Le déclin du commun s’accompagne d’une poussée planétaire de ségrégation. La réponse de la psychanalyse est partout et toujours antiségrégative. Elle amène le sujet à prendre ses distances avec les identifications de masse, celles qui poussent toujours les individus à se situer dans un groupe contre un autre : eux et nous.
« LA RHÉTORIQUE DE MARINE LE PEN, POURTANT DÉDIABOLISÉE, EXCITE LA FORME SOCIALE LA PLUS PERNICIEUSE DE LA PULSION DE MORT »
Or, la rhétorique de Marine Le Pen, si dédiabolisée pourtant, au point que le Front national a été comme normalisé par les médias et la classe politique, flatte et excite constamment, sans relâche, la forme sociale la plus pernicieuse de la pulsion de mort, que l’on pourrait appeler la « pulsion ségrégative ». Elle exacerbe les tendances qui portent à l’affrontement du nous contre eux. Un tel programme est fait pour enflammer la haine, susciter des ébauches de guerre civile, et justifier le démantèlement de l’Etat de droit, l’instauration corrélative d’un pouvoir autoritaire et, un jour, la pratique du nettoyage ethnique, conçu comme le seul moyen de rétablir l’identité du peuple.
C’est la thèse explicite d’un essayiste comme M. Zemmour, qui ne voit dans l’Etat de droit qu’un gouvernement des juges. Cet idéologue rallie les suffrages de l’extrême droite et, malheureusement, d’une partie de l’électorat qui s’attachait jusqu’ici aux valeurs de la droite républicaine.
La main qui vote
L’expérience quotidienne de la pratique de la psychanalyse permet de savoir que la haine est un ressort majeur de notre subjectivité, qu’elle est au cœur de l’expérience humaine. Quand tous les semblants sociaux et politiques vacillent, au moment du vote solitaire dans l’isoloir, à l’abri de tous les regards, y compris celui de la conscience morale, c’est l’inconscient qui prend la main, la main qui vote. Manière de comprendre la sentence de Lacan : « L’inconscient, c’est la politique. »
C’est un contresens que de penser qu’une psychanalyse conduit à suivre son inconscient. Une psychanalyse conduit à mettre au jour son inconscient précisément pour désactiver tout ce qui nuit au sujet dans sa vie personnelle et dans sa vie sociale, les tendances les plus sombres, les plus délétères, que l’on découvre en soi comme plus fortes que soi.
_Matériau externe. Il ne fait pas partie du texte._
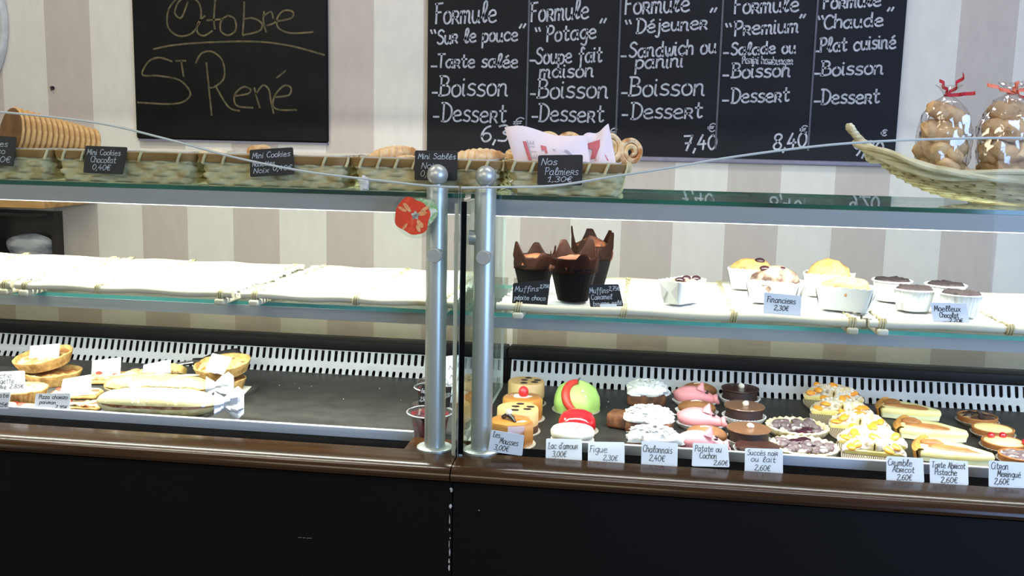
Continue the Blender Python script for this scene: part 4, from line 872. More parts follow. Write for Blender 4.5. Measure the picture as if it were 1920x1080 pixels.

Curer en lui ces penchants obscurs peut permettre au sujet de s’inscrire dans un lien social authentiquement civilisé.
Bref, la psychanalyse, c’est l’exact envers du discours du Front national. C’est pourquoi des psychanalystes aux obédiences les plus variées se sont réunis pour appeler leurs concitoyens à voter avec eux contre les partisans de la haine. Avant même le lancement de cet « Appel des psychanalystes » sur le site Change.org, celui-ci a reçu de nombreux soutiens de psychanalystes à l’étranger, mais aussi de psychologues et de nombreuses personnalités du monde intellectuel et artistique.
Christiane Alberti signe cette tribune au nom d’un collectif à l’initiative de l’« Appel des psychanalystes ». Elle est la présidente de l’Ecole de la cause freudienne (d’obédience lacanienne).